B.   Chicken soup or even Jewish humour (culture) does not make an ideological, ethical or political argument.
    It was Moses Mendelssohn, an 18th century Jewish ‘progressive’ scholar, who coined the famous Haskalah (Jewish Enlightenment) insight: ‘Be a Jew at Home and a Goy on the Street’. Mendelssohn’s revelation for the modern Jew doesn’t leave much room for doubt. Rather than encouraging the modern Jew to genuinely assimilate into a homogenous authentic universal ethos of equality, the Haskalah Jew is destined to live in a dual, deceptive mode, if not practically a state of schizophrenia. He is split between the solitary pleasure of a cosy, homely Jewish identity and the public appearance of the surrounding reality. The Haskalah Jew is deceiving his or her God when at home, and misleading the Goy once in the street.
    In fact, it is this duality of tribalism and universalism that is at the very heart of the collective secular Jewish identity. This duality has never been properly resolved. Instead of redeeming the Jews it imposes a certain level of dishonesty.
    A few attempts have been made to brush it off but they have all failed. Zionism for instance, offered to abolish the ‘abnormal’ condition of the ‘Jewish Diaspora’, in other words, it suggested that in a ‘Jewish State’ (intended as being for Jews Only) the differences between the ‘home’ and the ‘street’ would disappear. Though it managed to do this, at least for a while, there is no trace of universalism in either the Zionist’s ‘street’ or in his ‘home’.

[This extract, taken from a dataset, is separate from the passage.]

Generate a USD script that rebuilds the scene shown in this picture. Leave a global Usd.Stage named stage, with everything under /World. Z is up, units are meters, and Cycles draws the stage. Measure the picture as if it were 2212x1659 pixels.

    The carnage Israel left behind in Lebanon (2006) or Gaza (2008) doesn’t leave much room for doubt – Israel doesn’t really offer us any lessons in universal cosmopolitanism. Marxism also attempted to make people look equal. In other words, it promised to make all ‘homes’ and people look the same. This idea was very appealing to a few West European and many East European Jews who even formed the Bund, a Jewish Socialist Party. Marxism was indeed successful for a while, however, nowadays it is actually consumerism that makes us all look homogenous (iPod, coca-cola, jeans etc’). Clearly, there is not much to celebrate there either.
    It is from within the failure of these two competing grand ideologies that the matrix of negation marched triumphantly. The search for a contemporary, collective, secular Jewish identity is a perplexing endeavour. Just as in Mendelssohn’s time, it aims at integrating the opposing categories of tribalism and universalism.